Over the next thirteen months, dozens of sightings were reported. The creature was described consistently: roughly seven feet tall, winged, with no visible neck and eyes that glowed intensely red when illuminated. Witnesses often remarked on its silence—no wingbeats, no vocalizations—only sudden appearances and equally sudden departures.

What set the Mothman apart was the psychological impact of the encounters. Witnesses reported overwhelming dread, recurring nightmares, and a sense that the creature was not hunting, but watching. Some claimed to receive strange phone calls or experience electrical disturbances shortly after sightings.

The sightings culminated on December 15, 1967, when the Silver Bridge, connecting Point Pleasant to Ohio, collapsed during rush hour traffic, killing 46 people. In the aftermath, many witnesses realized they had seen the Mothman in the area shortly before the disaster. Sightings ceased almost immediately after the collapse.

This correlation transformed the Mothman from a cryptid into an omen.

Later reports of Mothman-like entities appeared elsewhere—near disasters or moments of upheaval—including sightings near Chernobyl, Fukushima, and the September 11 attacks, though these accounts remain anecdotal and heavily debated. Whether coincidence, retroactive pattern recognition, or something more, the association persists.

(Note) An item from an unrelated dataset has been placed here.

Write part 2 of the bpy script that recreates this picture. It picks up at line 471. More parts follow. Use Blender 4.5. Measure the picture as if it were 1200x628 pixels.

Skeptics suggest the original sightings were misidentified sandhill cranes, whose red eye reflections and large wingspans could appear monstrous at night. However, cranes do not chase cars, lack humanoid silhouettes, and do not explain the volume and consistency of reports—or the emotional aftereffects described by witnesses.

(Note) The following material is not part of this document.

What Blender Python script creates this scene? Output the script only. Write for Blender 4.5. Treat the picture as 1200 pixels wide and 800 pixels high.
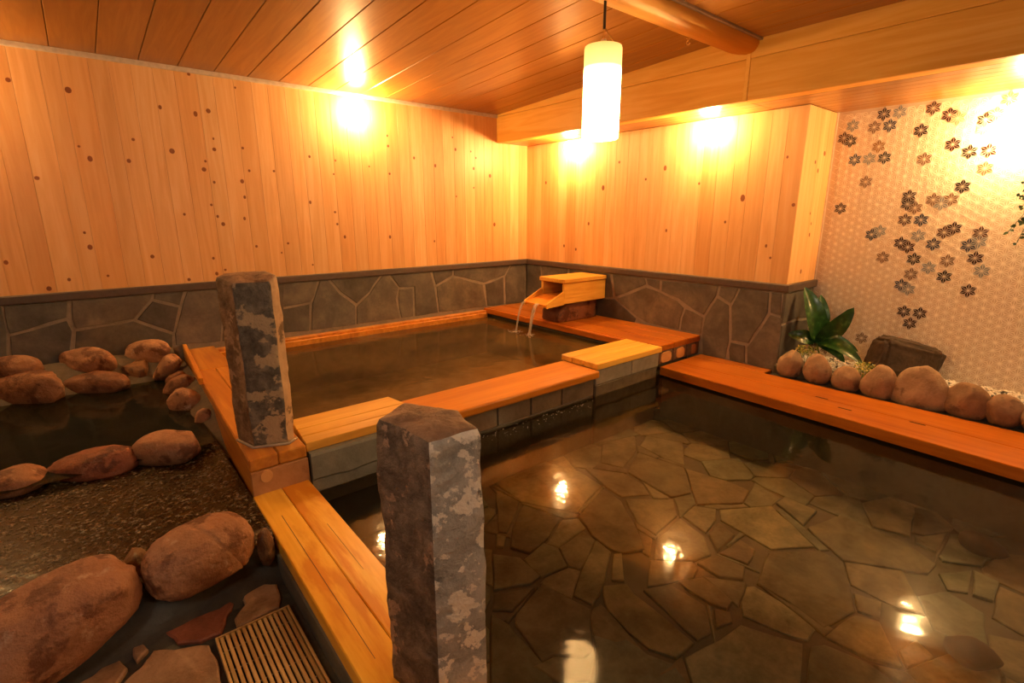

One particularly chilling account comes from a Point Pleasant resident who claimed the creature appeared on a hill overlooking the town weeks before the bridge collapse, standing motionless as if surveying the area. The witness later said the encounter felt less like being hunted, and more like being observed by something that already knew what was coming.

In Dread Lore, the Mothman is not a predator lurking in darkness. It is a harbinger—a silent presence that appears before catastrophe and disappears once the damage is done. Whether misidentified animal, psychological projection, or something that exists outside our understanding of cause and effect, the Mothman leaves behind a uniquely unsettling possibility: that some disasters announce themselves, and that sometimes, someone—or something—is there to witness the warning before it’s too late.